Dataset rows:

====================

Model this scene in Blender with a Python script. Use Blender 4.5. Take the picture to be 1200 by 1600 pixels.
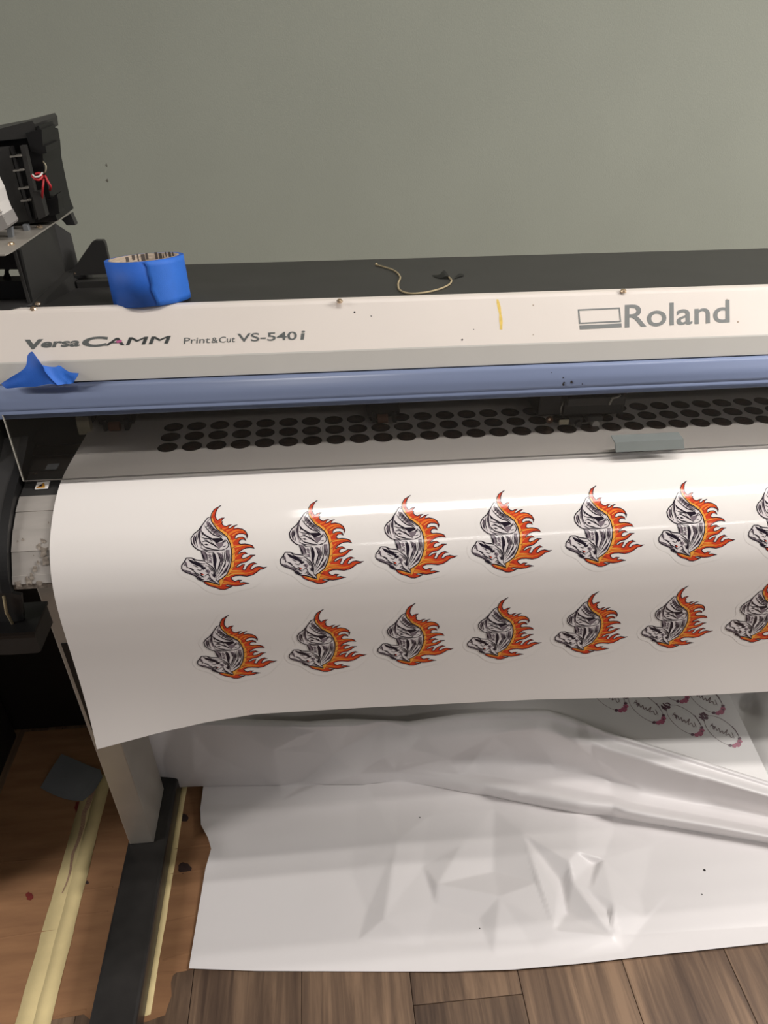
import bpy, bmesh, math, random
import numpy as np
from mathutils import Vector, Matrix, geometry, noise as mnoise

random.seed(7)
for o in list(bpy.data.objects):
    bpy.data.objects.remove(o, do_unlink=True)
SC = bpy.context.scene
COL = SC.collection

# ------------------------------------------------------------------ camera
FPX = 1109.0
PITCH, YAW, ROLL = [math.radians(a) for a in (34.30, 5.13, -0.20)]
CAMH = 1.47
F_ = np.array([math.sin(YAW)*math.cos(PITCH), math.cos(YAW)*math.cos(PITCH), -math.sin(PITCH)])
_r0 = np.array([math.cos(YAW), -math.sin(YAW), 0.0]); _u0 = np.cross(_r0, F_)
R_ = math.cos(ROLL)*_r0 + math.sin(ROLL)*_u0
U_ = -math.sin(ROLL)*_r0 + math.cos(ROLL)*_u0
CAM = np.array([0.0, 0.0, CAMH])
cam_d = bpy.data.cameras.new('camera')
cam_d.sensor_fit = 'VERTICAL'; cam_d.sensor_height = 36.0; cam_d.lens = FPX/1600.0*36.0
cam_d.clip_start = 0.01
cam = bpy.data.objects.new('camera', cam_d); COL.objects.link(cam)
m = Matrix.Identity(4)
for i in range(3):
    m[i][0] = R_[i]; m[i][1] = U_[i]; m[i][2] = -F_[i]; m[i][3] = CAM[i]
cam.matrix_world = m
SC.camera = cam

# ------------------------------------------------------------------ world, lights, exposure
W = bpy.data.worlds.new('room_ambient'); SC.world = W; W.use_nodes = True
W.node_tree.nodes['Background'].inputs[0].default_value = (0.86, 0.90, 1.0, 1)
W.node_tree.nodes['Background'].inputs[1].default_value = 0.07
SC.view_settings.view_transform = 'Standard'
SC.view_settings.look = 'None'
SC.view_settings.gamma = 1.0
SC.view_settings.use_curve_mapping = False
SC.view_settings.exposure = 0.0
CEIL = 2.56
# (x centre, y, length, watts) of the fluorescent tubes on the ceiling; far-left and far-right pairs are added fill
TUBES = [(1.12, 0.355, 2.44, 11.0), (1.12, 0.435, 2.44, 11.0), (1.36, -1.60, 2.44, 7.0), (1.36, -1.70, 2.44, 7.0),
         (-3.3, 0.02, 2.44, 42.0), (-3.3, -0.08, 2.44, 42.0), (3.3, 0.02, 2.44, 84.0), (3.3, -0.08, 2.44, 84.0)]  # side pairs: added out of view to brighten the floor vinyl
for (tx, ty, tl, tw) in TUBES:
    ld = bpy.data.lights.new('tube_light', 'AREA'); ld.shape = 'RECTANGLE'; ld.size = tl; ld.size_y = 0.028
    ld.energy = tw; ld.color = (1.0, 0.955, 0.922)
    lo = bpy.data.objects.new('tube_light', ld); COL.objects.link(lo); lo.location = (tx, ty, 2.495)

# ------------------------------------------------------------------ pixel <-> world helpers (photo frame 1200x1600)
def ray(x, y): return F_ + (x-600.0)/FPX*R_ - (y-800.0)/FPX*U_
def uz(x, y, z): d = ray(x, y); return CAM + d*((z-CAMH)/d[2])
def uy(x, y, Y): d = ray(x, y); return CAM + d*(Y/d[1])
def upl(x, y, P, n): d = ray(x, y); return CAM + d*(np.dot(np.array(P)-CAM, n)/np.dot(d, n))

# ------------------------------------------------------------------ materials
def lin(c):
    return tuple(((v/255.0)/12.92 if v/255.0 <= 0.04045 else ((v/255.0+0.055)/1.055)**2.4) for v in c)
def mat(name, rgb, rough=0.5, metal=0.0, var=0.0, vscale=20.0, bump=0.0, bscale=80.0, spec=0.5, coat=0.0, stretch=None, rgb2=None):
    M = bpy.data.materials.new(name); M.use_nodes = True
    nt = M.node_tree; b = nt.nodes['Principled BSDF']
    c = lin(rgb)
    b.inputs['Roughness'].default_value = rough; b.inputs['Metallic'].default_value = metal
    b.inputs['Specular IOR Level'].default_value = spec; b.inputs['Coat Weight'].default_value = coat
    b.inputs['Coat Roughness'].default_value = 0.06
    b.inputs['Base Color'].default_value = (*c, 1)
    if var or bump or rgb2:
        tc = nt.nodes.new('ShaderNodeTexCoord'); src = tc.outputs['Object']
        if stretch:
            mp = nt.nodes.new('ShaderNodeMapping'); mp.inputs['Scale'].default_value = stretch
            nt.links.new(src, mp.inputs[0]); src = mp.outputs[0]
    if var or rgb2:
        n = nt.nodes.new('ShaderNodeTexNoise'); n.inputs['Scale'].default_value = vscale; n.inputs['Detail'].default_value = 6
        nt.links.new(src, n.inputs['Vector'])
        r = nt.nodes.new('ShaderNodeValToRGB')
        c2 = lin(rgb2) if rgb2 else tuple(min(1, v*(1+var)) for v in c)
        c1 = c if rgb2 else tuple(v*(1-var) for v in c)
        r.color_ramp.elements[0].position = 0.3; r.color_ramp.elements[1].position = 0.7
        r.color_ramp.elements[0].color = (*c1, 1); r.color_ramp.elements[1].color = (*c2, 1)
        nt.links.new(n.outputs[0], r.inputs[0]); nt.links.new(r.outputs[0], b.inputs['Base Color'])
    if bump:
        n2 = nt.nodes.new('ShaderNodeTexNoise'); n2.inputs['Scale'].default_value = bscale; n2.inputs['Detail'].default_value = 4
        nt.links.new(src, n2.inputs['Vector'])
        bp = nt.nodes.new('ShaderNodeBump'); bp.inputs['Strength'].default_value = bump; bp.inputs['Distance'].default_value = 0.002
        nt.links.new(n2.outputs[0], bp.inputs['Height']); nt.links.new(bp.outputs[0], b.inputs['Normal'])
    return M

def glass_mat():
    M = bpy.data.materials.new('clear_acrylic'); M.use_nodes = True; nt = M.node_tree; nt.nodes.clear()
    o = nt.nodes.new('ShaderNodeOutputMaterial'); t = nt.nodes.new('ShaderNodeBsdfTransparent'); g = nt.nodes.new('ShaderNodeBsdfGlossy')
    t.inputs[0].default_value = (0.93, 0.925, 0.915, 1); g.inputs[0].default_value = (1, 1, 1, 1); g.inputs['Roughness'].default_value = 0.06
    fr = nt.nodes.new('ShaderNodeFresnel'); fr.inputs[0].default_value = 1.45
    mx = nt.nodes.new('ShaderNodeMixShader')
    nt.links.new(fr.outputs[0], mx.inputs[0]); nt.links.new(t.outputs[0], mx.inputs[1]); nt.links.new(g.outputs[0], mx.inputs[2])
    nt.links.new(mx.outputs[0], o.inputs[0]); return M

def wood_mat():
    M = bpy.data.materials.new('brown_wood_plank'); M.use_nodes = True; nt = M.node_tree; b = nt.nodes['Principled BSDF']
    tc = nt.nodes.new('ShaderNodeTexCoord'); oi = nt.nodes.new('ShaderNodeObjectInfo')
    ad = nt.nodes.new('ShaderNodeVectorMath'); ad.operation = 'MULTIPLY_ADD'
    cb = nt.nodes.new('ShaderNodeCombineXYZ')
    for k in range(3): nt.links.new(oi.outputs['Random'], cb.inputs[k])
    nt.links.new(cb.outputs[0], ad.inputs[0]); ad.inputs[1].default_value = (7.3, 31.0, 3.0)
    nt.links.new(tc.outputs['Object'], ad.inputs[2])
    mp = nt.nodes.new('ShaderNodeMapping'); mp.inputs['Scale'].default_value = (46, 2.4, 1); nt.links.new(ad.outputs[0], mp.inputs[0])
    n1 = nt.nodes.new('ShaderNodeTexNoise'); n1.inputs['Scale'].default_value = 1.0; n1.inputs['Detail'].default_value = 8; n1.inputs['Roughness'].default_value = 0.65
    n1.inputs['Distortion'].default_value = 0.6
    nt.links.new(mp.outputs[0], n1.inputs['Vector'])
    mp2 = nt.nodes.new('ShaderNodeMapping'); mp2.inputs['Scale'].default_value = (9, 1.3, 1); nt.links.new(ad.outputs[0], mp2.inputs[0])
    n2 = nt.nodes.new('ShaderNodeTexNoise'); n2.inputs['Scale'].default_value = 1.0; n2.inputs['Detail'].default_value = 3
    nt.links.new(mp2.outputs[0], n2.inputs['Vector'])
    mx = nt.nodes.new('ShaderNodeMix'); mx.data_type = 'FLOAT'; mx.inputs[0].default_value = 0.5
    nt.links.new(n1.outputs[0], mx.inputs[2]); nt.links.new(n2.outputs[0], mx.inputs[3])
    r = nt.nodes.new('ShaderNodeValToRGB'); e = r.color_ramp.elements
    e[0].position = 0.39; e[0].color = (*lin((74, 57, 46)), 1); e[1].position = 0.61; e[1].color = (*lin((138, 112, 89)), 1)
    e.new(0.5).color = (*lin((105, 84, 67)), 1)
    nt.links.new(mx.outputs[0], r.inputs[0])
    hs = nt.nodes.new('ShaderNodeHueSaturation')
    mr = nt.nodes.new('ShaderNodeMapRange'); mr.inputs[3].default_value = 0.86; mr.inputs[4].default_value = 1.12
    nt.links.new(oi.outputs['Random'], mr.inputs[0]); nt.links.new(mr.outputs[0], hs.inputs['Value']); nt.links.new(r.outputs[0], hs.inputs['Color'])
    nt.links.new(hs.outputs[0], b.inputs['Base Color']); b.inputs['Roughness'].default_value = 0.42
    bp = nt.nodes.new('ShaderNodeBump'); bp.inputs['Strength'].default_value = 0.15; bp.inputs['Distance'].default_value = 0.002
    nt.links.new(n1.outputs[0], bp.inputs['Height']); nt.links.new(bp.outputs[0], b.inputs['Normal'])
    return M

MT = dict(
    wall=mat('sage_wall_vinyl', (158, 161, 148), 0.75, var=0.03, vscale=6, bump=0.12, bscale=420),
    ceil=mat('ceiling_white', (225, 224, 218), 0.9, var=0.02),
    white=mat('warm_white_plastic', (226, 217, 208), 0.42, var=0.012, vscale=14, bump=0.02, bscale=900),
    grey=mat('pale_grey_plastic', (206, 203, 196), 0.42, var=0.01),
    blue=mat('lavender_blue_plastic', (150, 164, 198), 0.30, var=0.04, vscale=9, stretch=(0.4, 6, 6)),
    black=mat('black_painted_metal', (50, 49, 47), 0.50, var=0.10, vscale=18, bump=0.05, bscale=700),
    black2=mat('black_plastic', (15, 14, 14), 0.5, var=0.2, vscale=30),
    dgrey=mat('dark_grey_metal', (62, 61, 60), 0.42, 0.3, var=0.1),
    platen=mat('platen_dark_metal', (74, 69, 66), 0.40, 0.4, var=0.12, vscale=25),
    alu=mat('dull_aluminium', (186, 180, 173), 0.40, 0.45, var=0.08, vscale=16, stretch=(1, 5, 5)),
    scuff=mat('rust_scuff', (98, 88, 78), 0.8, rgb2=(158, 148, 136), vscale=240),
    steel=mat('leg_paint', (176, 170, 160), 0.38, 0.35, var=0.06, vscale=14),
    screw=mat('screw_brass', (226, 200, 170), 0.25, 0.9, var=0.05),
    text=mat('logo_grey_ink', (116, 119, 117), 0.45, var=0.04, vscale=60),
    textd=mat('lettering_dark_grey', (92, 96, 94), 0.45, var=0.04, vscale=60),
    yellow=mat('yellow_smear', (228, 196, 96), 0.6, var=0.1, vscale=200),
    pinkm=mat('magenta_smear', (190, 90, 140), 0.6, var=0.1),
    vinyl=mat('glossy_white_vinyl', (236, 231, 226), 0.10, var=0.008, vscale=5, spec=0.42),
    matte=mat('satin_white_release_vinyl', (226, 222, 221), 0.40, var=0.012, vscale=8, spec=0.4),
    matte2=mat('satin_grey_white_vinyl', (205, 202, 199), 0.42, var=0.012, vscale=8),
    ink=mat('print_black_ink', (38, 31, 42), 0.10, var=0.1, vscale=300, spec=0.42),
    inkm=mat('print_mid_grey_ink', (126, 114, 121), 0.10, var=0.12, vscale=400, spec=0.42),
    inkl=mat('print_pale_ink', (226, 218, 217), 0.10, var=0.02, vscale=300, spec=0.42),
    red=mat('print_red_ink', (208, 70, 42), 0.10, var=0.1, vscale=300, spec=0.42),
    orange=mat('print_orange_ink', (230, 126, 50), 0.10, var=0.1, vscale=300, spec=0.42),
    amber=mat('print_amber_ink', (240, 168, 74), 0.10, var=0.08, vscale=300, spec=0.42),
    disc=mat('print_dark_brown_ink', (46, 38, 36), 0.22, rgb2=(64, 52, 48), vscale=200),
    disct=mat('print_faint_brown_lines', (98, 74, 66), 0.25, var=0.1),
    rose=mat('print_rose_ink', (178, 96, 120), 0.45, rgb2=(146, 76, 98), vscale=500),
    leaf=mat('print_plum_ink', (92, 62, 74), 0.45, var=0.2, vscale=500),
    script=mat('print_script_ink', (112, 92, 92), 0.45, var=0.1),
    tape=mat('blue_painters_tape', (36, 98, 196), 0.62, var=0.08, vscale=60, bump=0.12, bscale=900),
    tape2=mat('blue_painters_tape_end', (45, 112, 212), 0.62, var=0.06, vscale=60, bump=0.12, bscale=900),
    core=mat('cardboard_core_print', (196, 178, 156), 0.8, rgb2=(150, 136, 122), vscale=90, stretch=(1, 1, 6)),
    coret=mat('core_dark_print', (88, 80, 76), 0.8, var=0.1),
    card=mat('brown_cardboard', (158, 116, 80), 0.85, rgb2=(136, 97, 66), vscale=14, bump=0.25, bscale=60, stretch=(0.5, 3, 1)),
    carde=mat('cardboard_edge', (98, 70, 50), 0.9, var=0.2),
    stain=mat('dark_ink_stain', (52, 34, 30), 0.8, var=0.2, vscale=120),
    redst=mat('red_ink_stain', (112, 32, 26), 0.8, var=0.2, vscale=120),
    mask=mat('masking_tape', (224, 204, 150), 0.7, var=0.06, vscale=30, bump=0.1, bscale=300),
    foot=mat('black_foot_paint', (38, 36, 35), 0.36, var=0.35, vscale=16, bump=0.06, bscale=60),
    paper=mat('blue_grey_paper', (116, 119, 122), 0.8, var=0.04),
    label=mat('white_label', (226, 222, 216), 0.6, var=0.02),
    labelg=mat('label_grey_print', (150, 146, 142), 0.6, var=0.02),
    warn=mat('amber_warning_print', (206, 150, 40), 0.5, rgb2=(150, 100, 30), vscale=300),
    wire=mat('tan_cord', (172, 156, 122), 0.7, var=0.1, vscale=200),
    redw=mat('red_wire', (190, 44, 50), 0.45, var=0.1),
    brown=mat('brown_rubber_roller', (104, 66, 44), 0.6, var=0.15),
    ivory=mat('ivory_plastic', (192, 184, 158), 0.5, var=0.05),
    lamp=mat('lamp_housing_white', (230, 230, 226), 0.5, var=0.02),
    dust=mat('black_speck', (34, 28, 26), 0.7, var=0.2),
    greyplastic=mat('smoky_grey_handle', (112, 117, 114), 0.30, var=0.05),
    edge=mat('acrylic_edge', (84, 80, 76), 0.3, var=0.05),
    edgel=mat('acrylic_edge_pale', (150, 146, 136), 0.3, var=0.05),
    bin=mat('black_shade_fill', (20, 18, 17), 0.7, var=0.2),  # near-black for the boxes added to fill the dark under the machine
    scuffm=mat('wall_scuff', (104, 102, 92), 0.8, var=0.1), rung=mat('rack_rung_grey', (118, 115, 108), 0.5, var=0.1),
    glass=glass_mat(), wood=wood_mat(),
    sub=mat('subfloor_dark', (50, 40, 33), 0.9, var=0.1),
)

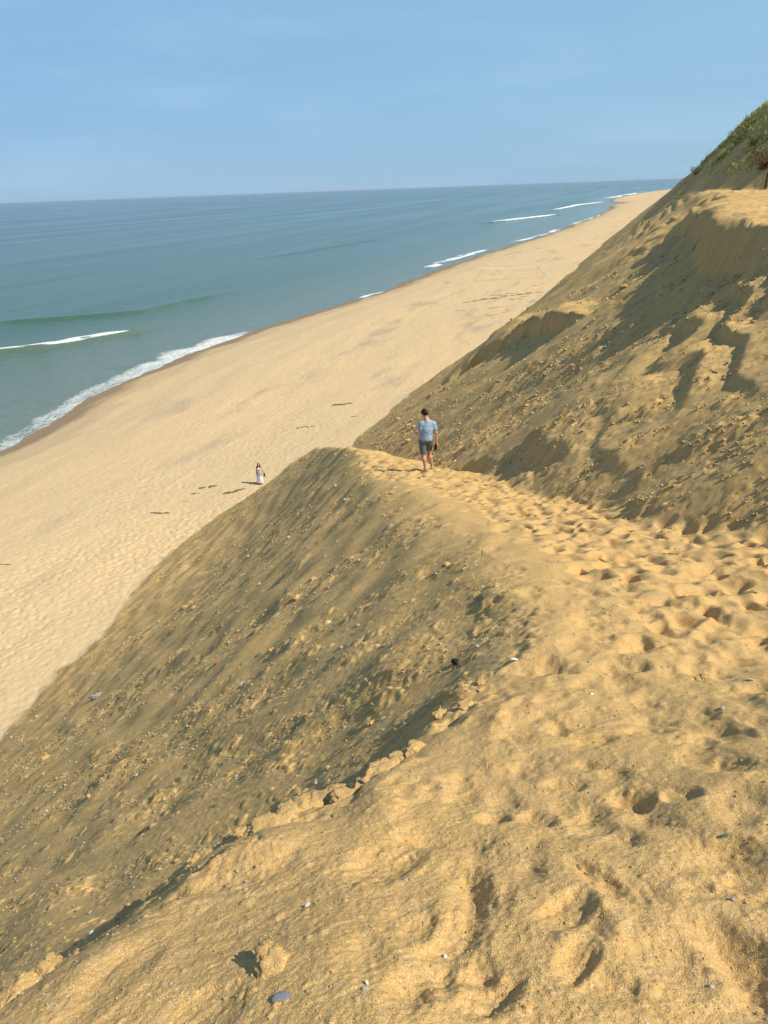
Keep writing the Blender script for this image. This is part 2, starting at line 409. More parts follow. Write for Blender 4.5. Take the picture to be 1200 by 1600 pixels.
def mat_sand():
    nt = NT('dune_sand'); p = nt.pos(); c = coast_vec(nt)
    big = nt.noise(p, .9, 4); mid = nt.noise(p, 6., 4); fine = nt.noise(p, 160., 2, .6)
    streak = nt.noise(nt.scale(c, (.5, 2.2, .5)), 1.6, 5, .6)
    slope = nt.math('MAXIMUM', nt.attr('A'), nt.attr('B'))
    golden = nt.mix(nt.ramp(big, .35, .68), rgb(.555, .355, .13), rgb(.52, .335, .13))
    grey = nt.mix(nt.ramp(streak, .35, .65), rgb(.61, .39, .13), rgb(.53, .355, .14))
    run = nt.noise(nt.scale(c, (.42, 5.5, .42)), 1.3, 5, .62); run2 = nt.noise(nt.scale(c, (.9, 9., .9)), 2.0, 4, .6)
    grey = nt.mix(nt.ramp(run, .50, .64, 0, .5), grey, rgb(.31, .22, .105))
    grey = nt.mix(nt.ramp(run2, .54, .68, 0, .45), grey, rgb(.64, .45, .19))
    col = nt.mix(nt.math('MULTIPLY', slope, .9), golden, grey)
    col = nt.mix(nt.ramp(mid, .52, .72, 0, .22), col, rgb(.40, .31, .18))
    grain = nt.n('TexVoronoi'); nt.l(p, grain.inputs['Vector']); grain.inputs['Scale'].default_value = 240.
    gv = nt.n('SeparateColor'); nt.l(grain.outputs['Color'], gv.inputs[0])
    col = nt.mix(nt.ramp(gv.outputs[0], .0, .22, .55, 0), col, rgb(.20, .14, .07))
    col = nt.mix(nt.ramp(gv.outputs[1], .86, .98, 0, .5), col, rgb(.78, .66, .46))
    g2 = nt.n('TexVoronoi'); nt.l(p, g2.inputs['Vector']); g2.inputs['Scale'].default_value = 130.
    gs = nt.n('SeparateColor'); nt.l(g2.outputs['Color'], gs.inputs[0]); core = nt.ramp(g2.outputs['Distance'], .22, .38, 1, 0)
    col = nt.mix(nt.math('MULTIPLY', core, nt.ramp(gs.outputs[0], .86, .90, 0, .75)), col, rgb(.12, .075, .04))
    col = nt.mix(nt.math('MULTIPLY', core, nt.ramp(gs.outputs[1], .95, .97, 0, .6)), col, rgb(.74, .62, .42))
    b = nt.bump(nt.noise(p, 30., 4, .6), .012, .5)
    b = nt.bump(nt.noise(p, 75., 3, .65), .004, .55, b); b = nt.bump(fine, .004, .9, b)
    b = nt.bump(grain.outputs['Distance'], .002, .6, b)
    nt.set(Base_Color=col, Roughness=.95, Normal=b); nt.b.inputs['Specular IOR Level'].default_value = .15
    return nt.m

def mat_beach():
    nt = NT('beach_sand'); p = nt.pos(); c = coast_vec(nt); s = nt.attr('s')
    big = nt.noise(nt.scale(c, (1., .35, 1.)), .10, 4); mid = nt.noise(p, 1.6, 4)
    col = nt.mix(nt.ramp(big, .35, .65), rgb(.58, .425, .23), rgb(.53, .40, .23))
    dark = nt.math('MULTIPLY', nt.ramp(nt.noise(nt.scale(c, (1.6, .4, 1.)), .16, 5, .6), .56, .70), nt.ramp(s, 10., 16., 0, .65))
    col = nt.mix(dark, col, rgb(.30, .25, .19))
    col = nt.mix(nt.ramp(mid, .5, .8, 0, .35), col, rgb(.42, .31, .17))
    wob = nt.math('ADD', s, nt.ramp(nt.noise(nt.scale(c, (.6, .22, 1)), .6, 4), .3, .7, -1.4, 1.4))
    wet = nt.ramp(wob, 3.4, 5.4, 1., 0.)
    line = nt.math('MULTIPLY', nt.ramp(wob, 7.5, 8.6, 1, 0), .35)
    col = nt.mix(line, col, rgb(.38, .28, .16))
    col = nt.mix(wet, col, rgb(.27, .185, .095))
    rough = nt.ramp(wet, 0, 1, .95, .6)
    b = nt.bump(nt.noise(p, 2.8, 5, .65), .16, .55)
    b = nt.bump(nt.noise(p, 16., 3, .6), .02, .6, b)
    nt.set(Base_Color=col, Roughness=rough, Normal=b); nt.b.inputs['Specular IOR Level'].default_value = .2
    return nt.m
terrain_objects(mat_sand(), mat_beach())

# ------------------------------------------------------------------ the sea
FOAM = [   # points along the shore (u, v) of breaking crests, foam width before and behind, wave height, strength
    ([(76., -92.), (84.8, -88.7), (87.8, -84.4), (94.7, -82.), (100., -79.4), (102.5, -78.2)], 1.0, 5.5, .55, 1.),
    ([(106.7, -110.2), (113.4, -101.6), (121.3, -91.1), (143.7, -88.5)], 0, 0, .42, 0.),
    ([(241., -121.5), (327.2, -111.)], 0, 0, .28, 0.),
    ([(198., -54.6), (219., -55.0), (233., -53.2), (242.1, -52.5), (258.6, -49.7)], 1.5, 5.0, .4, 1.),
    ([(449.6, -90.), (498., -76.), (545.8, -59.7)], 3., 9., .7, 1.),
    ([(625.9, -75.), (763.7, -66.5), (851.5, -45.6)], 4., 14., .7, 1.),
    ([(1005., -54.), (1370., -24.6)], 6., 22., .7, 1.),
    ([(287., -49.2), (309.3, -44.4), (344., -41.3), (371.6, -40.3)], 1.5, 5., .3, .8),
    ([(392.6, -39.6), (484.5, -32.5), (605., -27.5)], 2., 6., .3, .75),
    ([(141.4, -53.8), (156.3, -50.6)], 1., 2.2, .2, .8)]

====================

Copy out every line in the listing where the word "Take" appears.

Model this scene in Blender with a Python script. Use Blender 4.5. Take the picture to be 1200 by 1600 pixels.
Keep writing the Blender script for this image. This is part 2, starting at line 409. More parts follow. Write for Blender 4.5. Take the picture to be 1200 by 1600 pixels.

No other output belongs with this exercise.